Monica was a nervous wreck for weeks leading up to the first day, constantly questioning whether this was a mistake and picturing Av's sad little face when she left her alone in that room. I didn't tell her this, because I have to be the manly voice of reason (or something like that) but I was probably feeling worse. As a kid I was always terrified of being abandoned- I am not sure why, I never really had any reason to be other than my mom being late for everything- but it bothered me nonetheless. I pictured Av with that feeling and it made me sad. She is a very emotional child anyway, and she is weird. I worried about all of the kids making fun of her. You know, because 1-year-old's do that, right? So to stay strong, if you will, I just thought of the attitude my dad always had when my mom was upset, like when she followed the bus to school and wept for the entire three hour drive to college. He just told me he was proud of me and he was happy that I was growing up. I deserved it. I tried to feel the same way about Av. Like I was happy that she was going because she loves to be around other kids. I wasn't happy. I just wanted to stay over in the corner of the room in case she got scared. But I didn't.
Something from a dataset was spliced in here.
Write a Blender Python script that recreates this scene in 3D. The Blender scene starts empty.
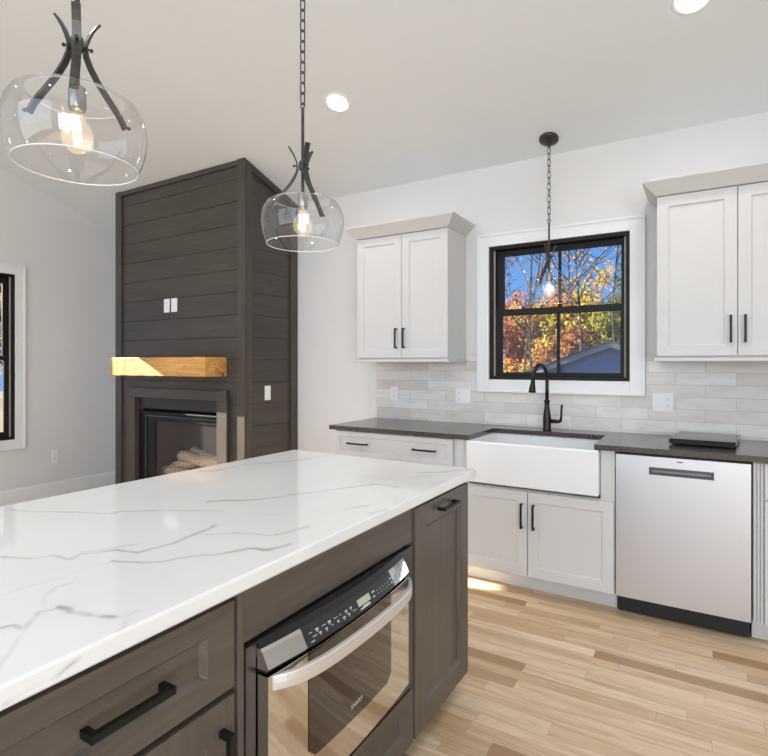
import bpy, bmesh, math, random
from mathutils import Vector, Matrix
S = bpy.context.scene
COL = S.collection
PI = math.pi

# ---------------------------------------------------------------- camera
cam_d = bpy.data.cameras.new('camera')
cam = bpy.data.objects.new('camera', cam_d); COL.objects.link(cam)
cam.location = (0.4126, -3.7228, 1.3502)
cam.rotation_euler = (PI/2, 0, 0.5413)
cam_d.sensor_fit = 'HORIZONTAL'; cam_d.sensor_width = 36.0
cam_d.lens = 533.63/768*36
cam_d.shift_y = -(378-364.2)/768
cam_d.clip_start = 0.05; cam_d.clip_end = 300
S.camera = cam

# ---------------------------------------------------------------- world, sun, lights, exposure
S.view_settings.view_transform = 'Standard'
S.view_settings.look = 'None'
S.view_settings.gamma = 1.0
S.view_settings.use_curve_mapping = False
S.view_settings.exposure = 0.06
W = bpy.data.worlds.new('sky'); S.world = W; W.use_nodes = True
wn = W.node_tree.nodes; wl = W.node_tree.links
for n in list(wn): wn.remove(n)
wo = wn.new('ShaderNodeOutputWorld'); wb = wn.new('ShaderNodeBackground'); wr = wn.new('ShaderNodeValToRGB')
wt = wn.new('ShaderNodeTexCoord'); ws = wn.new('ShaderNodeSeparateXYZ')
wl.new(wt.outputs['Generated'], ws.inputs[0]); wl.new(ws.outputs['Z'], wr.inputs[0])
wl.new(wr.outputs[0], wb.inputs[0]); wl.new(wb.outputs[0], wo.inputs[0])
e = wr.color_ramp.elements
e[0].position = 0.0; e[0].color = (0.25, 0.50, 0.95, 1)
e[1].position = 0.30; e[1].color = (0.065, 0.30, 0.86, 1)
wb.inputs[1].default_value = 0.9

def light(name, kind, loc, energy, color=(1, 1, 1), target=None, size=None, direction=None):
    d = bpy.data.lights.new(name, kind); o = bpy.data.objects.new(name, d); COL.objects.link(o)
    d.energy = energy; d.color = color; o.location = loc
    v = Vector(direction) if direction else Vector(target)-Vector(loc)
    o.rotation_euler = v.to_track_quat('-Z', 'Y').to_euler()
    if size: d.shape = 'RECTANGLE'; d.size, d.size_y = size
    return o
SUN = (1, 0.29, -0.45)
sun = light('sun', 'SUN', (-12, -6, 8), 26.0, (1.0, 0.92, 0.80), direction=SUN); sun.data.angle = math.radians(0.5)
# added area fills standing in for daylight, at unseen rear and side openings
light('rear_fill', 'AREA', (-1.3, -8.35, 2.4), 142, (0.87, 0.95, 1.0), target=(-1.3, 0, 1.9), size=(5.6, 3.7))
light('side_fill', 'AREA', (3.05, -6.5, 1.55), 142, (0.88, 0.955, 1.0), target=(-4.5, -2.2, 1.7), size=(3.0, 2.1))
# lamps at the seen recessed lights, plus added unseen ceiling fills
for x_, y_, p_ in ((-1.661, -.868, 3.5), (.362, -.838, 3.5), (1.7, -2.2, 5), (.6, -3.3, 5), (-2.6, -2.6, 7), (-.6, -4.9, 7), (-3.4, -4.4, 9)):
    dl = light('can_and_fill_light', 'AREA', (x_, y_, 2.785-.333*y_-.03), p_, (1.0, .97, .93), direction=(0, 0, -1)); dl.data.shape = 'DISK'; dl.data.size = .14; dl.data.spread = 2.4

# ---------------------------------------------------------------- materials
def mat(name, col=(.8, .8, .8), rough=.5, metal=0.0, spec=.5, coat=0.0):
    m = bpy.data.materials.new(name); m.use_nodes = True
    b = m.node_tree.nodes['Principled BSDF']
    b.inputs['Base Color'].default_value = (*col, 1); b.inputs['Roughness'].default_value = rough
    b.inputs['Metallic'].default_value = metal; b.inputs['Specular IOR Level'].default_value = spec
    b.inputs['Coat Weight'].default_value = coat
    return m
def NL(m): return m.node_tree.nodes, m.node_tree.links, m.node_tree.nodes['Principled BSDF']
def coords(m, scale=(1, 1, 1), src='Object'):
    n, l, b = NL(m); t = n.new('ShaderNodeTexCoord'); mp = n.new('ShaderNodeMapping')
    mp.inputs['Scale'].default_value = scale; l.new(t.outputs[src], mp.inputs[0]); return mp.outputs[0]
def noise(m, vec, scale, detail=4, rough=.6, dist=0.0):
    n, l, b = NL(m); t = n.new('ShaderNodeTexNoise'); t.inputs['Scale'].default_value = scale
    t.inputs['Detail'].default_value = detail; t.inputs['Roughness'].default_value = rough; t.inputs['Distortion'].default_value = dist
    l.new(vec, t.inputs['Vector']); return t.outputs['Fac']
def ramp(m, fac, stops):
    n, l, b = NL(m); r = n.new('ShaderNodeValToRGB'); l.new(fac, r.inputs[0]); el = r.color_ramp.elements
    while len(el) < len(stops): el.new(0.5)
    for e_, (p, c) in zip(el, stops): e_.position = p; e_.color = (*c, 1)
    return r.outputs[0]
def mth(m, op, a, b=None, c=None, clamp=False):
    n, l, _ = NL(m); t = n.new('ShaderNodeMath'); t.operation = op; t.use_clamp = clamp
    for i, v in enumerate((a, b, c)):
        if v is None: continue
        if isinstance(v, (int, float)): t.inputs[i].default_value = v
        else: l.new(v, t.inputs[i])
    return t.outputs[0]
def mixc(m, fac, a, b, mode='MIX'):
    n, l, _ = NL(m); t = n.new('ShaderNodeMix'); t.data_type = 'RGBA'; t.blend_type = mode
    for i, v in ((0, fac), (6, a), (7, b)):
        if isinstance(v, (int, float)): t.inputs[i].default_value = v
        elif isinstance(v, tuple): t.inputs[i].default_value = (*v, 1)
        else: l.new(v, t.inputs[i])
    return t.outputs[2]
def bump(m, h, strength=.3, dist=.01):
    n, l, b = NL(m); t = n.new('ShaderNodeBump'); t.inputs['Strength'].default_value = strength; t.inputs['Distance'].default_value = dist
    l.new(h, t.inputs['Height']); l.new(t.outputs[0], b.inputs['Normal'])
def setc(m, c): n, l, b = NL(m); l.new(c, b.inputs['Base Color'])

def painted(name, col, rough=.55, var=.03, sc=3):
    m = mat(name, col, rough); f = noise(m, coords(m), sc, 3)
    a = tuple(c*(1-var) for c in col); z = tuple(min(1, c*(1+var)) for c in col)
    setc(m, ramp(m, f, [(.3, a), (.7, z)])); return m
M_wall = painted('wall_paint', (.74, .73, .72), .7, .01)
M_ceil = painted('ceiling_paint', (.77, .805, .825), .8, .01)
M_trim = painted('trim_paint', (.83, .83, .825), .35, .01)
M_white = painted('cabinet_white_paint', (.655, .645, .635), .55, .01)
M_white.node_tree.nodes['Principled BSDF'].inputs['Specular IOR Level'].default_value = .3
M_black = mat('matte_black_metal', (.018, .016, .015), .42, .6)
M_bronze = mat('dark_bronze', (.030, .026, .023), .32, .7)
M_pend = mat('pendant_iron', (.075, .07, .067), .38, .8)
M_winblk = mat('window_black', (.014, .012, .010), .5, spec=.25)
M_liner = mat('jamb_liner', (.33, .31, .29), .5)
M_plast = mat('white_plastic', (.85, .85, .84), .3)
M_slot = mat('slot_dark', (.09, .09, .09), .5)
M_blackpl = mat('black_plastic', (.012, .012, .012), .25)
M_rubber = mat('kick_black', (.015, .015, .015), .6)
M_porc = mat('fireclay_white', (.86, .86, .855), .12, coat=.4)

def wood(name, dark, light_, axis, rough=.45, sc=1.0, contrast=(.3, .72), knots=False, perobj=.0):
    m = mat(name, light_, rough); n, l, b = NL(m)
    s = {'x': (1.6, 30, 30), 'y': (30, 1.6, 30), 'z': (30, 30, 1.6)}[axis]
    v = coords(m, tuple(k*sc for k in s)); f = noise(m, v, 1.6, 8, .62, .6)
    s2 = {'x': (.8, 4, 4), 'y': (4, .8, 4), 'z': (4, 4, .8)}[axis]
    f2 = noise(m, coords(m, s2), 1.3, 3, .5)
    f3 = mth(m, 'ADD', mth(m, 'MULTIPLY', f, .6), mth(m, 'MULTIPLY', f2, .4))
    c = ramp(m, f3, [(contrast[0], dark), (contrast[1], light_)])
    if knots:
        k = noise(m, coords(m, {'x': (2.2, 9, 9), 'y': (9, 2.2, 9), 'z': (9, 9, 2.2)}[axis]), 1.0, 2, .5)
        c = mixc(m, ramp(m, k, [(.66, (0, 0, 0)), (.76, (1, 1, 1))]), c, tuple(q*.35 for q in dark))
    setc(m, c); bump(m, f, .12, .003); return m
M_chase_h = wood('charcoal_shiplap', (.036, .0295, .024), (.084, .069, .057), 'x', .42)
M_chase_s = wood('charcoal_shiplap_side', (.036, .0295, .024), (.084, .069, .057), 'y', .42)
M_chase_v = wood('charcoal_board', (.038, .0315, .026), (.090, .074, .062), 'z', .42)
M_isl_v = wood('smoke_stained_maple', (.066, .053, .043), (.145, .118, .096), 'z', .4)
M_isl_h = wood('smoke_stained_maple_horizontal', (.066, .053, .043), (.145, .118, .096), 'y', .4)
M_beam = wood('honey_timber', (.34, .135, .03), (.78, .42, .12), 'x', .55, .9, (.36, .62), True)
M_core = mat('chase_core', (.015, .013, .012), .8)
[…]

As we spoke with her teacher and signed her in Av flocked over to another kid and started to play. The teacher commented that it was nice to see a kid come in and not be afraid and be open to the new experience, or something like that. We were impressed and comforted. We said 'goodbye' to her and waved. She looked at us kind of blankly and started playing again. 'Well,' I thought as we walked down the hall. 'That couldn't have gone better.'
Monica cried on the walk back to the car and I avoided getting sad myself by trying to comfort her. We went home where she proceeded to compulsively clean the apartment like a crazy person for the next four hours. This place has never been cleaner. I kind of did the same, taking the trash to the curb and separating the recycling two days early, making errand runs and flooding my mind with useless Internet articles. The time didn't fly, but pretty soon it was noon and, without discussion, we both agreed to just go get her a half hour early. I can't speak for what Monica was feeling, but I hated the entire time she was gone. I thought about her getting sad, or her getting in trouble for something. I thought about how she must have felt when she realized we were gone and how she was probably asking herself when we were coming back. I was glad she was in school, because it is good for her, but I was just worried about her fragile emotions.
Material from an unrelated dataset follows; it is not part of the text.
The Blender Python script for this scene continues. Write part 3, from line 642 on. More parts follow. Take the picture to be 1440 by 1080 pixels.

We walked back through the chaos to the classroom and peeked through the glass. We saw a baby sleeping in the back and watched through the window as our child walked over, poked her, and woke her up. We both found this to be hysterical. She made a friend and she didn't want her to go to sleep. That is adorable. As we walked in to the classroom expecting her to have had a good day the teacher informed us that she had 'a little bit of a hard time' after she realized we were gone. Apparently, she didn't quite get the fact that we were leaving when we said goodbye. I knew that was way too smooth. Av was so happy to see us, in fact, that when she noticed us from across the room she welled up, scrunched her face and fought off tears of joy as she ran in to Monica's arms.
Her daily report card read that she was upset in the morning and 'neutral' during the day. The smiley face was not circled at all. She was never happy. The teachers told us that she did fine and that a lot of kids get upset on the first day. We both knew that she probably screamed at the top of her lungs for about two hours and then just made the best of it until we got back. She barely even ate lunch, probably because she was so nervous.
This is where my anxiety really kicked in. What if the teachers weren't that nice to her when she was crying? What if they think we are bad parents? What if she misbehaved? Monica said I was crazy, but it really, really bugs me. In order for this school thing to work she is going to have to fall in love with one of those ladies. I just hope they were sweet and understanding. They have a lot of kids there, I don't know if I could be if it were me. So, I proceeded to feel terrible for the rest of the day and I am now convinced that she is traumatized. This morning she wouldn't let either one of us out of her sight. We left to go to the park a few hours ago and she was taking inventory all the way to the car. 'Mommy? Daddy? Mommy? Daddy?' Just making sure we were all there. Worse, she won't stop clutching her juice and her snack. Monica says she was too nervous to eat at school, but now I wonder if she was scared that other kids would take it, or if she was scared to ask the teacher for it. She didn't get mad at us for taking her, but I pretty much think that she never, ever wants to go back. To be honest, I don't really want to take her back. I have to bring her alone on Monday. I don't know how I feel about that. We decided that we have to say a longer goodbye and help her understand better. If I have to leave her there crying I am not going to be OK.
Anyway, I know I am being a girl about the whole situation. It is just weird how kids mess with your emotions. Monica and I decided that we would give it two weeks and if she still didn't have any smiley faces circled on her report card at the end of the day we would pull her out and enroll her in some sort of play group or library activity where she can still be with one of us. Yeah, that won't do anything to help my anxiety, but I'd rather freak out about my own social interactions with parents then freak out about my kid crying in school. In case I haven't mentioned this, parenting is f-ing hard.